Reddingvest opgeblazen
De stuurman kijkt of de roerganger zijn post even alleen aan kan en rent naar voren. Daar ligt Jasper bewegingloos op het dek. Zijn reddingvest is opgeblazen. De stuurman laat het leeglopen terwijl hij controleert of Jasper ademt, voelt en zijn hartslag opneemt. Alles in orde. “Lag hij hier zo?”
“Ja, precies zo. Hij moet gevallen zijn. Misschien met zijn hoofd ergens tegenaan…” De stuurman pakt Jasper bij een hand en knijpt erin. “Jasper! Hoor je mij?” Hij controleert de ledematen op mogelijke breuken maar vindt niets. Op Jaspers hoofd voelt hij wel een dikke buil. “Jasper!” Nu beweegt Jasper zijn hoofd. “Wat?...”
De stuurman helpt Jasper voorzichtig overeind en begeleidt hem naar binnen. Daar komt Jasper verder bij. Behalve een bult op zijn hoofd lijkt hij verder in orde. Het reddingvest hangt als een slappe ballon om hem heen. Hij trekt het uit, Monique slaat een deken om hem heen. “Wat is er gebeurd?”
Jasper slaat zijn armen om zijn knieën. “Ik ging koffie halen maar wilde eerst nog even op het voordek gaan kijken, of er misschien dolfijnen waren, met die zeevonk en de hoge golven leek me dat prachtig.
Maar ze waren er niet. Toen ik terug wilde lopen kwam er net een golf buiswater over. Mijn reddingvest zat denk ik niet goed dicht, waardoor het spontaan opblies. Ik knalde ergens tegenaan en verloor mijn evenwicht waardoor ik uitgleed en mijn hoofd gestoten moet hebben.”

Zorg voor elkaar
Na een hete kop koffie krijgt Jasper een nieuw reddingvest en gaat weer mee aan dek. De stuurman verzamelt de wacht om zich heen.
“Wat leren we hiervan?” Het blijft even stil. “De sluiting van je reddingvest checken?” zegt iemand aarzelend. De stuurman heeft een ander idee.

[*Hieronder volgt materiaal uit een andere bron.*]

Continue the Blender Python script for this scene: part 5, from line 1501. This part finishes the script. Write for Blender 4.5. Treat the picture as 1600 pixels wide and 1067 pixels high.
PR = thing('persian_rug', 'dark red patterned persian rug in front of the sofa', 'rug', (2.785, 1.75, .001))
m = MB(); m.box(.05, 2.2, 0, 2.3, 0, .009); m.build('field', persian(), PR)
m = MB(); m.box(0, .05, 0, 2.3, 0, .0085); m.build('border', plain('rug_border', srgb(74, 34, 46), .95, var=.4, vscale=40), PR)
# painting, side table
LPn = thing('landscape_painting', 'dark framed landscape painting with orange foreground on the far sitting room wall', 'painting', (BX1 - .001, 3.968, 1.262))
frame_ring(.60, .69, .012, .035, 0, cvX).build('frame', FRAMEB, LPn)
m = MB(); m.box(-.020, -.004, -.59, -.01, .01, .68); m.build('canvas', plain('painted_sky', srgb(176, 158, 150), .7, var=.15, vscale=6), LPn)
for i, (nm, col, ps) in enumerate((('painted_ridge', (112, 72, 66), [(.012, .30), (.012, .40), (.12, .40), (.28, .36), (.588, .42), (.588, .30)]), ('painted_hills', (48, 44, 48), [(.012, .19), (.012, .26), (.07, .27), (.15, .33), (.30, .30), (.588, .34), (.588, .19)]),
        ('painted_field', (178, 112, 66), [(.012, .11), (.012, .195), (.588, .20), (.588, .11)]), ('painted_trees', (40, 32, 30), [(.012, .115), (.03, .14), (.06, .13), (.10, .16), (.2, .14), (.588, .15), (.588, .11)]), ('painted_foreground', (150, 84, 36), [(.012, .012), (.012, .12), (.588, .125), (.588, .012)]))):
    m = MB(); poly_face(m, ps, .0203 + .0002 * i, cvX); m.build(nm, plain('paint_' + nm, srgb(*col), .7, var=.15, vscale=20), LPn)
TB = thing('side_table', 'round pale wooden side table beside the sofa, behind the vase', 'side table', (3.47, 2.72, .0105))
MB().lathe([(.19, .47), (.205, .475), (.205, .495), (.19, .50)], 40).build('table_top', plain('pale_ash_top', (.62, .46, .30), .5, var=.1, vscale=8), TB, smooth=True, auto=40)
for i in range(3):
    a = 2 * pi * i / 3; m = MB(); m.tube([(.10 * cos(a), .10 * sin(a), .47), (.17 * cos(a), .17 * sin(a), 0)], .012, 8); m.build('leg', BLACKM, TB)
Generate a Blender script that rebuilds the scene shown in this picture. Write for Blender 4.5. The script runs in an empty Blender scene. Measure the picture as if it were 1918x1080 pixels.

“In de nacht is het extra opletten, niet alleen op jezelf, maar ook op elkaar. Dat Jasper enkel koffie gaat halen en na vijf minuten niet terug is moet, ik zeg móet voor anderen een signaal zijn om te gaan kijken. Als wacht heb je een grote verantwoordelijkheid voor elkaar. Dus ga je even kijken, of er iets aan de hand is of niet. Jasper had erger gewond kunnen zijn, in een kwartier kun je al onderkoeld raken. Dat we in de nacht een reddingvest laten dragen is een indicatie dat je extra alert moet zijn. Als je er even uit moet in de wacht, zeg je dat tegen iemand, en die let vervolgens op dat je weer terug komt, of checkt desnoods of je veilig bent aangekomen. Dat doe je voor elkaar, als wachtofficier kan ik niet op iedereen persoonlijk letten, dus spreek ik jullie daar op aan. Veiligheid is niet alleen een kwestie van spullen; dat reddingvest is maar een dingetje. Veel belangrijker voor de veiligheid is dat je voor elkaar zorgt. Dat is niet soft, dat is de essentie van veiligheid aan boord.”